Luis Joaquín Gómez Jaubert. 6 de febrero.
Alguna cualidad específica debe ser consustancial a la Iglesia católica para despertar la agresividad mediática que no se produce contra otras confesiones u organizaciones religiosas. Alguna cualidad específica descubrieron en Cristo sus contemporáneos para que sus días terminaran en la cruz al contrario de otros “líderes” religiosos.
La Iglesia, siguiendo la estela de Cristo, se ocupa de los enfermos, de los pobres, de los que carecen de posibilidades de acceder a una buena educación, de los niños,… No hay campo, en el servicio al hombre, en que la Iglesia no haya sido pionera a lo largo de toda su historia. También, en nuestros días. Con todos los límites de sus miembros, no hay confesión religiosa con una obra de amor y de caridad de estas dimensiones. Esta actuación en lo horizontal está sustentada en la verticalidad de su relación con Dios. En este orden de cosas, tampoco existe una religión que, siguiendo la predicación de su fundador, esté más preocupada por la salvación eterna de todas las personas. Su realidad misionera no responde a otra razón que el cumplimiento del deseo de Cristo, manifestado en el derramamiento de su sangre, de redención universal aunque algunos se empeñen en llevar caminos de perdición.
Teniendo en cuenta que tanto la dimensión horizontal en el cuidado del ser humano, mientras vive en la tierra, como la dimensión vertical en el ofrecimiento de una vida feliz y eterna son los ejes de la propia existencia de la Iglesia, la pregunta que nos hacemos es que razón subyace en la acritud que se adopta con cualquier noticia sobre la Iglesia y que no se tiene con otras organizaciones religiosas que, en una y en otra dimensión, dejan mucho que desear. La respuesta está en Cristo, en su vida y en su muerte frente a creadores de credos que fundamentan su predicación en falsedades que no responden, muchas veces, ni siquiera al orden de la Creación.
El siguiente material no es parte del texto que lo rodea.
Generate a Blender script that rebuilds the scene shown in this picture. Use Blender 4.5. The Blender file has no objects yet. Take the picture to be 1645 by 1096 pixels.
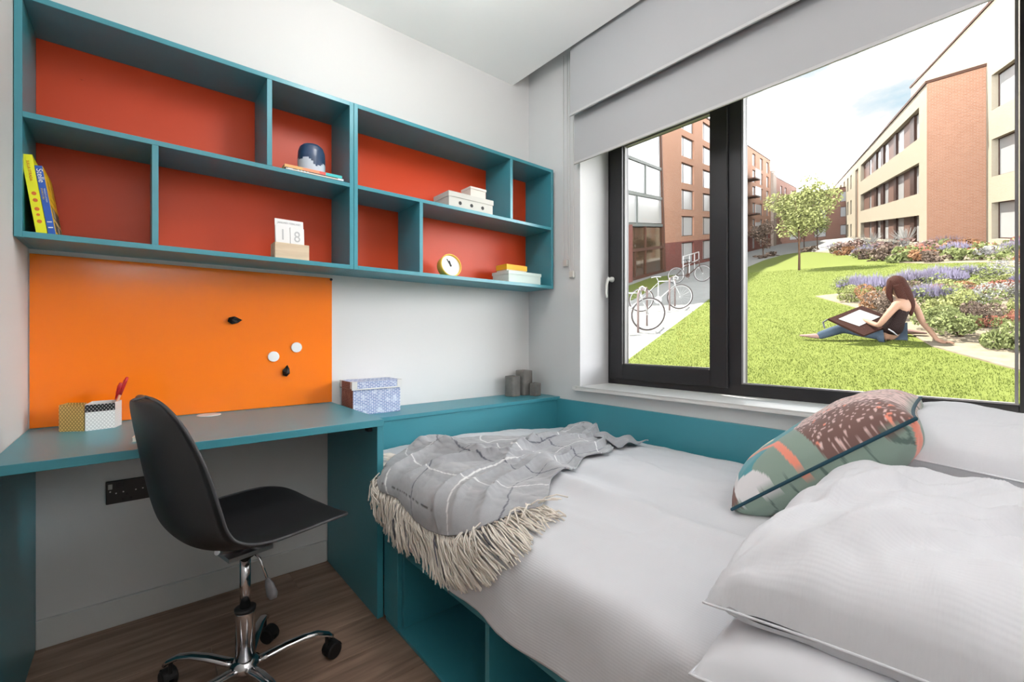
import bpy, bmesh, math, random
from math import sin, cos, pi, radians as R, sqrt, exp, log
from mathutils import Vector, Matrix, noise
random.seed(7)
SC = bpy.context.scene
COL = SC.collection

# ------------------------------------------------------------------ camera, world, sun, exposure
CAM = Vector((.2749, -2.179, 1.0441))
cd = bpy.data.cameras.new('camera'); cam = bpy.data.objects.new('camera', cd); COL.objects.link(cam)
cd.sensor_width = 36; cd.lens = 722.79/1645*36; cd.clip_start = .02; cd.clip_end = 600
cd.shift_y = -(548-542.73)/1645
cam.location = CAM; cam.rotation_euler = (pi/2, 0, R(50.1044)-pi/2)
SC.camera = cam
SC.view_settings.view_transform = 'Standard'; SC.view_settings.look = 'None'
SC.view_settings.gamma = 1; SC.view_settings.use_curve_mapping = False
SC.view_settings.exposure = 0.36
SC.cycles.use_denoising = True
SC.cycles.max_bounces = 10; SC.cycles.diffuse_bounces = 6; SC.cycles.transparent_max_bounces = 16
SC.cycles.sample_clamp_indirect = 6

W = bpy.data.worlds.new('sky'); SC.world = W; W.use_nodes = True
nt = W.node_tree; nt.nodes.clear()
def N(nt, t, **k):
    n = nt.nodes.new(t)
    for a, b in k.items():
        if hasattr(n, a): setattr(n, a, b)
    return n
def lk(nt, a, b): nt.links.new(a, b)
tc = N(nt, 'ShaderNodeTexCoord'); mp = N(nt, 'ShaderNodeMapping'); mp.inputs['Scale'].default_value = (1, 1, 2.4)
nz = N(nt, 'ShaderNodeTexNoise'); nz.inputs['Scale'].default_value = 2.3; nz.inputs['Detail'].default_value = 7; nz.inputs['Roughness'].default_value = .55
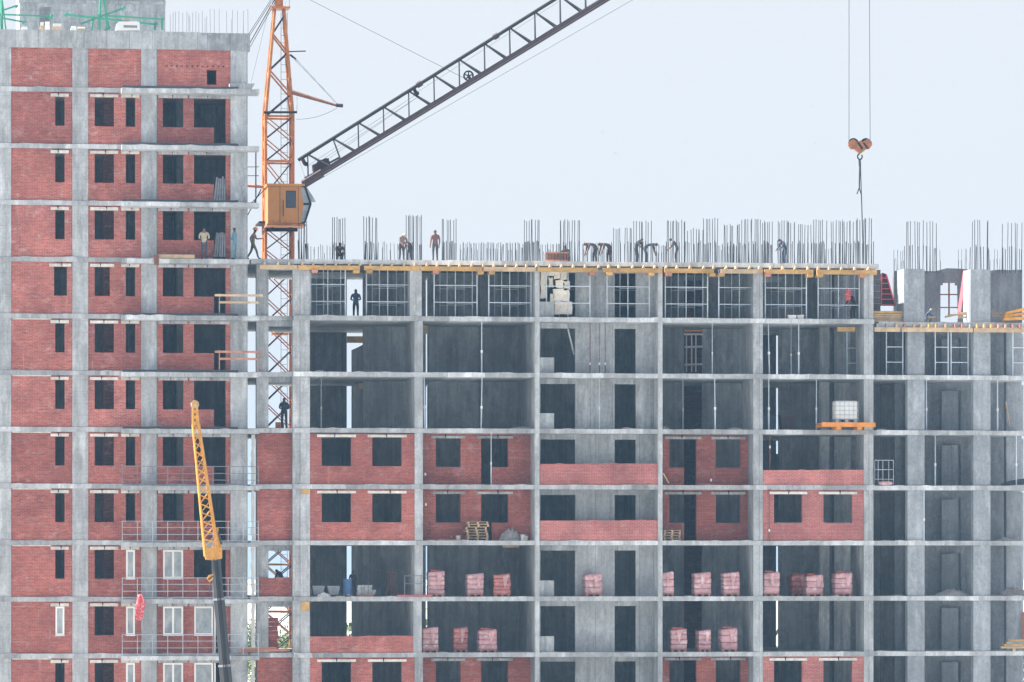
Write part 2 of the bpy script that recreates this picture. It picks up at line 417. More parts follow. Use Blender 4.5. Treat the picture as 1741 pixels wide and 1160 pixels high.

La Iglesia primitiva entendió bien su destino cuando cuarenta y nueve de los primeros cincuenta papas murieron martirizados. En este sentido se han de interpretar los ataques de un lado y del contrario, totalmente injustificados, que se están sucediendo contra Benedicto XVI por el simple hecho de buscar la unidad interna de la Iglesia, previa a cualquier pretensión de unidad con otras confesiones cristianas tan querida, teóricamente, por algunos de los que reaccionan negativamente al pastoreo del rebaño que al Papa le concedió el Espíritu Santo. Que a los muchos habituales, de dentro y de fuera de la sociedad eclesial, en propiciar titulares difamadores contra dicho pastoreo, se haya sumado parte del clero en sus diversos grados jerárquicos no constituye ninguna sorpresa si pensamos en el deseo de agradar al mundo y contemporizar con los poderosos que siempre ha abundado, históricamente hablando, en numerosos personajes de la Iglesia. Que algún teólogo quiera abandonar la institución eclesial sólo nos lleva a la reflexión de pensar en cuántos de la misma calaña permanecen en el interior de la misma sin sentir ni pensar en católico, enseñando en las cátedras y en los púlpitos en contra del magisterio pontificio.
Preocupante es esa colaboración de algunos de dentro de la estructura eclesial, que tal vez no de la Iglesia, colaborando con los que, como cuervos al acecho esperando cuerpos corruptos, sólo van a encontrar uno resucitado y victorioso que reina en una Institución por Él fundada y por Él protegida.